Right car for the chase

It appears that the unnamed driver arrested in Texas on Friday agrees with P.J. O’Rourke. The chance of sudden violent death at an early age is fun. If you’re going to be leading police on a merry high-speed chase at a hundred miles an hour, you better have the right car.

As O’Rourke declares, after extensive research, “you have to get a car that handles really well. This is extremely important and there’s a lot of debate on the subject — about what kind of car handles best. Some say a front engined car; Some say a rear engined car. I say a rented car. Nothing handles better than a rented car. You can go faster, turn corners sharper, and put the transmission in reverse while going forward at a higher rate of speed in a rented car than in any other kind. You can also park without looking, and can use the trunk as an ice chest. Another thing about a rented car is that it’s an all terrain vehicle. Mud, snow, water, woods — you can take a rented car anywhere. True, you can’t always get it back — but that’s not your problem, is it?” Even better is having a stolen rental car.

The Nissan Versa had been boosted from an Enterprise Rental Car lot on Houston’s west side several days prior. Police spotted it in the parking lot of a hotel in Houston along I-10 and Highway 6 so tried to pull the driver over.

He “sped away.” Police are used to that, so “took off after the man, following him as he headed south on Highway 6 to Highway 90 in Sugar Land.” The chase was on.
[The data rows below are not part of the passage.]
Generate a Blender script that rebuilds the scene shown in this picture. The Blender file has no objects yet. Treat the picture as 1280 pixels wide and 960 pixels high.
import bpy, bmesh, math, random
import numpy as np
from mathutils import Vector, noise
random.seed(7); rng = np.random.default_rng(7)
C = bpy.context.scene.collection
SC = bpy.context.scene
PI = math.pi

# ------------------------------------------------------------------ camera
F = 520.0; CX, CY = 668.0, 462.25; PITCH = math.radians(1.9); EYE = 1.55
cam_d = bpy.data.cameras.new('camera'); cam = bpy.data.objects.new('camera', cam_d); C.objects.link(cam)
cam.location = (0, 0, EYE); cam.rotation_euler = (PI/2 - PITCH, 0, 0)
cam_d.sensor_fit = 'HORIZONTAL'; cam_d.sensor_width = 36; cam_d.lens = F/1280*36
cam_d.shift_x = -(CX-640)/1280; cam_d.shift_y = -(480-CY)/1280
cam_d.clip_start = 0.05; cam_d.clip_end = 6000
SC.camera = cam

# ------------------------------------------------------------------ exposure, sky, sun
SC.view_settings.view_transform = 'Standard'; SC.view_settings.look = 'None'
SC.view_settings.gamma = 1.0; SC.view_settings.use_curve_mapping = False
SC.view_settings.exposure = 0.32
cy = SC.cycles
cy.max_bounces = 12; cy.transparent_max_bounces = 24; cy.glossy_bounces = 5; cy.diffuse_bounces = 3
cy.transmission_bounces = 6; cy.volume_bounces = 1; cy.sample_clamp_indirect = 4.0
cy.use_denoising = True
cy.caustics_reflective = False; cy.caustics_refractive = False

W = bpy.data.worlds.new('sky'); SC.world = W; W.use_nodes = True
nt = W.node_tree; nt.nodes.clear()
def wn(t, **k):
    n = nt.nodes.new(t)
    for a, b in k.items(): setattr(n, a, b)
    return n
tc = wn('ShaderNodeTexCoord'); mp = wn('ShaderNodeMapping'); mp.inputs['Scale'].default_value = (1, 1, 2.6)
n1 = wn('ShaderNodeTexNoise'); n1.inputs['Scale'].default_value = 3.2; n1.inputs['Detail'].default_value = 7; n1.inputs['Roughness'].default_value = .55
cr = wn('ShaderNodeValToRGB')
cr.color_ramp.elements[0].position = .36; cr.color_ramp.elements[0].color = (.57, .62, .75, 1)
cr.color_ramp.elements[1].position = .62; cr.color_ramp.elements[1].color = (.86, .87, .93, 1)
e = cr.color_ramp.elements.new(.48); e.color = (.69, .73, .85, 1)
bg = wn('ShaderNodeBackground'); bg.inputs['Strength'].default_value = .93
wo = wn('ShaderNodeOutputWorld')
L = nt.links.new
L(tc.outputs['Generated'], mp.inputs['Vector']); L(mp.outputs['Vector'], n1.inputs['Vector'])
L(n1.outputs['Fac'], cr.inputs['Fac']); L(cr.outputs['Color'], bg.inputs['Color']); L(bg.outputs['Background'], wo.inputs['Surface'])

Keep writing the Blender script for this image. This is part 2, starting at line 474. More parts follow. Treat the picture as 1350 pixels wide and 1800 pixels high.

Without a care in the world, probably because of all those drugs in the car with him, which O’Rourke would also consider necessary equipment for such an adventure, “the driver made his way to Southwest Freeway and raced all the way through downtown Houston.”

According to experts like O’Rourke, “most people like to drive on speed or cocaine with plenty of whiskey mixed in. This gives you the confidence you need for plowing through red lights and passing trucks on the right. But don’t neglect downs and ‘ludes and codeine cough syrup either.”

O’Rourke is more in favor of joyrides than high-speed police chase type excitement but hey, it takes all kinds to make a world, the Republican party reptile would be the first to admit.

Cops out of gas

“It’s hard to beat the heavy depressants for high-speed spin-outs, backing into trees, and a general feeling of not giving two f–ks about man and his universe.”

Perfect for a police chase exceeding “speeds of 100 mph.” He managed to “evade police for a total of 125 miles through six counties.”

Police weren’t happy that the suspect got so much better gas mileage that they had to make a pit stop in Splendora to refuel. They still had the state chopper backing them up and were able to get “other state agencies” to chase the guy for them while they stopped for gas.

At one point, the suspect made a spectacular U-turn and headed back the other way. “The driver made it as far north as Livingston before turning around and heading back towards Cleveland.” It was caught on camera and ended up in local news reports.

Police tried stop sticks more than once but he managed to evade the spikes. Eventually, all good things must come to an end and the chase did too, “just northeast of Houston, in the city of Cleveland.”

The man was cuffed and “drugs were found in the stolen vehicle.” After all was said and done and nobody was injured or killed in the process, the stats say he covered “125 miles across Harris, Montgomery, Liberty, San Jacinto and Polk County” The charges will be filed in Harris County.